Dass wir als pilgernde Kirche mit Gott auf dem Weg sind und dankbar feiern, was Gott uns Tag für Tag schenkt, haben wir auf dem Katholikentag in Mannheim erfahren dürfen. Er stand unter dem Leitmotiv „Aufbruch“. Es war ein großes Fest des Glaubens mit 80.000 Teilnehmerinnen und Teilnehmern, bei dem die Freude am Glauben in Gottesdiensten, Gebet und vielen stillen geistlichen Zeiten spürbar wurde. Zugleich haben wir Fragen und Nöte, in denen wir kirchlich stehen, nicht ausgeblendet. Der Katholikentag hat sich ihnen gestellt und strahlte dabei eine unbeschwerte Atmosphäre aus, die für uns alle Hoffnung sein kann: Die katholische Kirche in Deutschland ist vital und stellt sich ihren kirchlichen und gesellschaftlichen Herausforderungen.

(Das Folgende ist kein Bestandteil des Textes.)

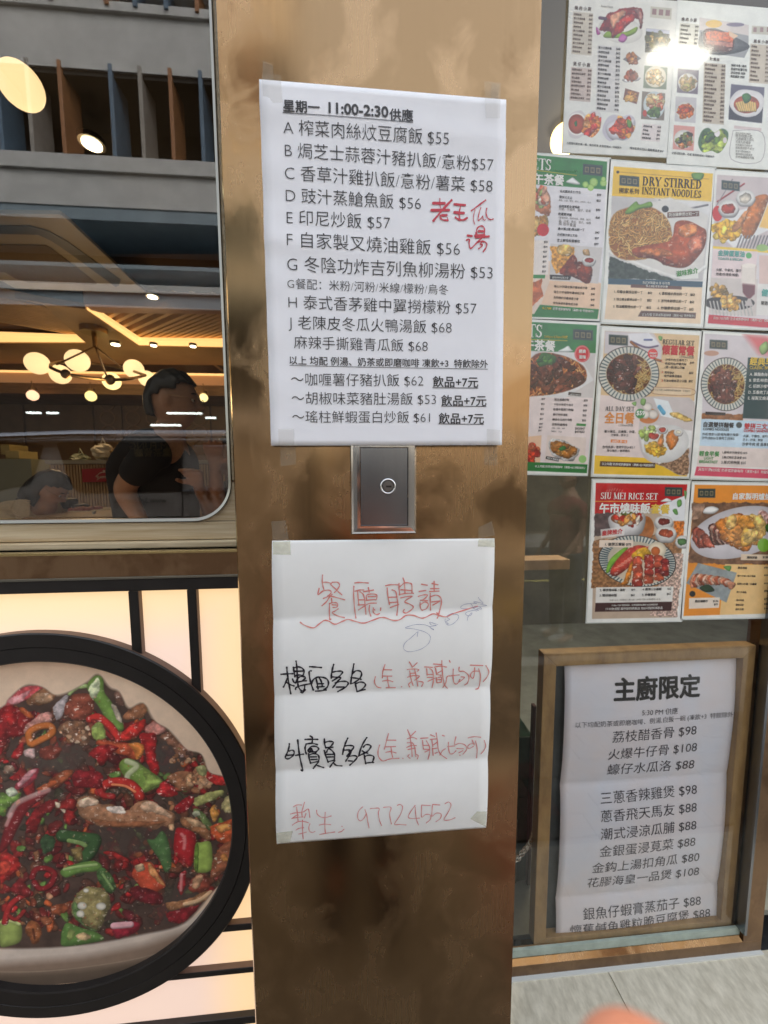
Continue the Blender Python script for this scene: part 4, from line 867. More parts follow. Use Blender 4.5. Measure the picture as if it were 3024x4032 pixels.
labs = ['small pink white wall globe, leftmost under the soffit', 'small yellow wall globe left of the man under the soffit', 'small white globe just behind the man\'s hair', 'small yellow globe right of the man near the pillar']
for i, (px, py, r_, c) in enumerate([(129, 1557, 18, (1, .62, .44)), (358, 1560, 18, (1, .82, .34)), (582, 1563, 16, (1, .78, .52)), (802, 1566, 15, (1, .85, .40))]):
    p = P(px, py, 5.0); t = thing('soffit_globe', tuple(p), labs[i], 'lamp', 'small globes under the soffit'); r = r_ * 5 / F
    MB().ball(p, r, 20, 12).build('globe', M('small_globe_%d' % i, (.9, .8, .7), .4, emit=.9, ecol=c), t, smooth=True)
    MB().tube([p + Vector((0, 0, r)), p + Vector((0, 0, r + .03))], .04, 16).build('cap', m_gold, t)
    MB().tube([p + Vector((0, 0, r + .03)), (p.x, p.y, zz(1512, 5.1))], .006, 8).build('rod', m_gold, t)
k = 0
for px, py, Z, rp in [(455, 1359, 2.9, 14), (605, 1363, 2.9, 10), (760, 1366, 2.9, 10), (5, 1389, 3.3, 9), (352, 1397, 3.35, 7), (737, 1402, 3.35, 6), (622, 1451, 3.35, 5), (757, 1453, 3.35, 5), (375, 1442, 3.35, 5), (600, 1172, 3.05, 16), (362, 572, 3.3, 30)]:
    p = gpt(px, py, Z); r = max(.02, rp * p.y / F); t = thing('downlight', tuple(p), ['round recessed downlight behind the chandelier, brightest', 'recessed downlight on the rear timber board, middle', 'recessed downlight on the rear timber board near the pillar', 'downlight at the left edge above the first globe', 'tiny downlight above the chandelier ring', 'tiny downlight in the dark ceiling near the pillar', 'tiny low downlight above the man\'s hair', 'tiny low downlight right of the man\'s hair', 'tiny downlight between the two upper globes', 'bright oval downlight on the ceiling near the top of the pillar notice', 'round silver rimmed downlight high between the blue and orange fins'][k], 'downlight', 'recessed downlights'); k += 1
    MB().tube([p + Vector((0, 0, .015)), p], r, 18).build('lens', M('downlight_lens', (1, 1, 1), .4, emit=5, ecol=(1, .9, .66)), t)
    MB().tube([p + Vector((0, 0, .03)), p + Vector((0, 0, .006))], r * 1.35, 18).build('rim', m_trim, t)
for i, (px, py, Yd, e) in enumerate([(305, 1440, 3.4, 3.2), (300, 900, 2.2, .7), (640, 1500, 4.4, 2.2)]):
    ld = bpy.data.lights.new('room_lamp', 'POINT'); ld.energy = e; ld.color = (1, .72, .42); ld.shadow_soft_size = .12
    lo = bpy.data.objects.new('room_lamp', ld); lo.location = P(px, py, Yd) - Vector((0, 0, .2)); scn.collection.objects.link(lo)
# counter with ribs, red sign, goods
YK = 3.3
ct = thing('service_counter', (P(450, 1900, YK).x, YK, ZF), 'ribbed wooden service counter with cream top behind the man', 'counter')
xa, xb = P(205, 1900, YK).x, P(900, 1900, YK).x; zt1 = zz(1812, YK)
MB().box(xa, xb, YK, YK + .5, ZF, zt1 - .03).build('carcass', m_wood, ct); MB().box(xa - .02, xb, YK - .03, YK + .52, zt1 - .03, zt1).build('top', M('counter_top', (.42, .37, .26), .4), ct)
mb = MB()
for i in range(int((xb - xa) / .022)): mb.box(xa + i * .022, xa + i * .022 + .012, YK - .012, YK, ZF, zt1 - .035)
o = mb.build('ribs', m_woodl, ct); o['kind'] = 'stuff'
rs = thing('red_sign', tuple(P(390, 1870, YK - .04)), 'red counter sign with white arched milk brand lettering beside the man', 'sign')
q = [P(x, y, YK - .05) for x, y in [(322, 1847), (475, 1840), (475, 1895), (325, 1899)]]
MB().prism([(p.x, p.y, p.z) for p in q], (0, .02, 0)).build('board', M('red_board', (.42, .01, .012), .4), rs)
S = Sheet(YK - .052); S.stroke('w', [(378, 1877), (395, 1862), (415, 1859), (435, 1862), (452, 1877)], 3); S.stroke('w', [(382, 1890), (397, 1880), (415, 1876), (433, 1880), (449, 1890)], 2)
S.text('w', 'BLACK&WHITE', (383, 1883), (449, 1882), .015, hs=1.3); S.text('w', '黑白', (405, 1860), (425, 1860), .02)
S.finish(rs, {'w': M('sign_white', (.7, .62, .45), .5)}, {'w': 'lettering'})
def boxp(t, nm, px0, py0, px1, py1, Y, dy, mat, bevel=.004):
    a, b = P(px0, py1, Y), P(px1, py0, Y); return MB().box(a.x, b.x, Y, Y + dy, a.z, b.z).build(nm, mat, t, bevel=bevel)
def crumple(nm, px0, py0, px1, py1, Y, mat, lab, cat):
    a, b = P(px0, py1, Y), P(px1, py0, Y); c = (a + b) / 2; mb = MB(); mb.ball(c, 1, 14, 10, ((b.x - a.x) / 2, .08, (b.z - a.z) / 2))
    mb.v = [(x + random.uniform(-.012, .012), y + random.uniform(-.02, .02), z + random.uniform(-.012, .012)) for x, y, z in mb.v]
    t = thing(nm, tuple(c), lab, cat); mb.build('bag', mat, t); MB().tube([(c.x - .02, c.y, b.z - .02), (c.x, c.y, b.z + .05), (c.x + .03, c.y, b.z - .02)], .006, 6).build('handle', mat, t)
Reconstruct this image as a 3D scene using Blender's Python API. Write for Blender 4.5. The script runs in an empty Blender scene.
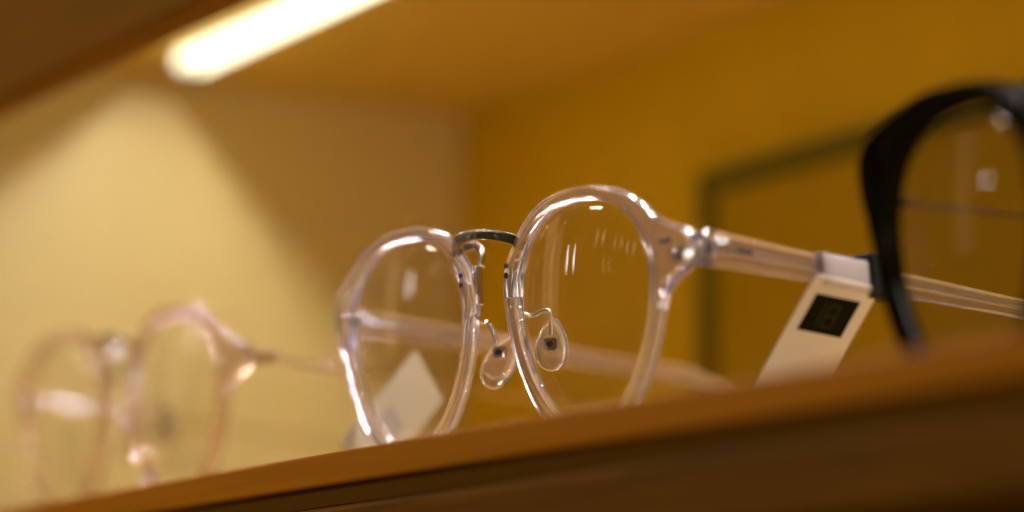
import bpy, math, random
from mathutils import Vector, Matrix
sc = bpy.context.scene
col = sc.collection
random.seed(4)
R = math.radians
MM = 0.001

# ------------------------------------------------------------------ camera
def cam_axes(yaw, pitch, roll):
    fw = Vector((-math.sin(yaw)*math.cos(pitch), math.cos(yaw)*math.cos(pitch), math.sin(pitch)))
    rt = Vector((math.cos(yaw), math.sin(yaw), 0))
    up = rt.cross(fw)
    return rt*math.cos(roll)+up*math.sin(roll), up*math.cos(roll)-rt*math.sin(roll), fw
rt, up, fw = cam_axes(1.02130217, 0.171985539, 0.0126597422)
cam_d = bpy.data.cameras.new('camera')
cam = bpy.data.objects.new('camera', cam_d); col.objects.link(cam)
cam.matrix_world = Matrix(((rt.x, up.x, -fw.x, .53147), (rt.y, up.y, -fw.y, -.32096), (rt.z, up.z, -fw.z, -.06483), (0, 0, 0, 1)))
cam_d.sensor_width = 36; cam_d.lens = 103.58
cam_d.clip_start = .01; cam_d.clip_end = 100
cam_d.dof.use_dof = True; cam_d.dof.focus_distance = .621; cam_d.dof.aperture_fstop = 4.9
sc.camera = cam

# ------------------------------------------------------------------ world, light, exposure
w = bpy.data.worlds.new('World'); sc.world = w; w.use_nodes = True
bg = w.node_tree.nodes['Background']; bg.inputs[0].default_value = (1, .68, .30, 1); bg.inputs[1].default_value = .055
def area_lamp(name, loc, target, sx, sy, power, color, spread=180):
    d = bpy.data.lights.new(name, 'AREA'); d.shape = 'RECTANGLE'; d.size = sx; d.size_y = sy
    d.energy = power; d.color = color; d.spread = R(spread)
    o = bpy.data.objects.new(name, d); col.objects.link(o)
    o.location = loc; v = Vector(target)-Vector(loc)
    o.rotation_euler = v.to_track_quat('-Z', 'Y').to_euler() if abs(v.x)+abs(v.y) > 1e-6 else (0, 0, 0)
    return o
TUBE_X0, TUBE_X1, TUBE_Y, TUBE_Z = -.325, .32, .079, .158
TUBE_B = 159.0                   # underside of the glowing profile, mm above the shelf
area_lamp('shop_spot_lamp', (-1.466, -.97, .352), (.03, 0, .037), .016, .085, .06, (1, .95, .85))
area_lamp('column_streak_lamp', (-1.76, -.86, .36), (.024, 0, .03), .14, .5, .13, (1, .62, .30))  # added lamp, gives the lens streak a pale shop column would reflect
area_lamp('tag_fill_lamp', (1.75, -.22, .05), (.08, 0, 0), 1.1, 1.1, 10, (1, .99, .95))  # added fill from the right, whitens the tag and spares the shelf edge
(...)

Vor gut einer Woche haben wir auf unserem Pilgerweg des Glaubens erneut „statio“ gehalten. Wir haben uns auf dem zweiten Dialogforum – diesmal in Hannover – gefragt nach unserem Beitrag zu einer „Zivilisation der Liebe“ in unserem Land und unserer Gesellschaft. Es ist entscheidend für uns, stets daran zu denken und danach zu handeln, dass wir für die Menschen da sind und einen Auftrag für die Gesellschaft haben. Wir sind uns unseres Dienstes an ihr bewusst und dürfen uns nicht in die kleine Herde zurückziehen. An einer Zivilisation der Liebe mitbauen heißt, nahe bei den Menschen und den sie bedrängenden Fragen sein; bedeutet, uns einer Pastoral der Nähe in der seelsorglichen Begleitung der Gläubigen und im Einsatz für das Leben in all seinen Phasen verpflichtet wissen.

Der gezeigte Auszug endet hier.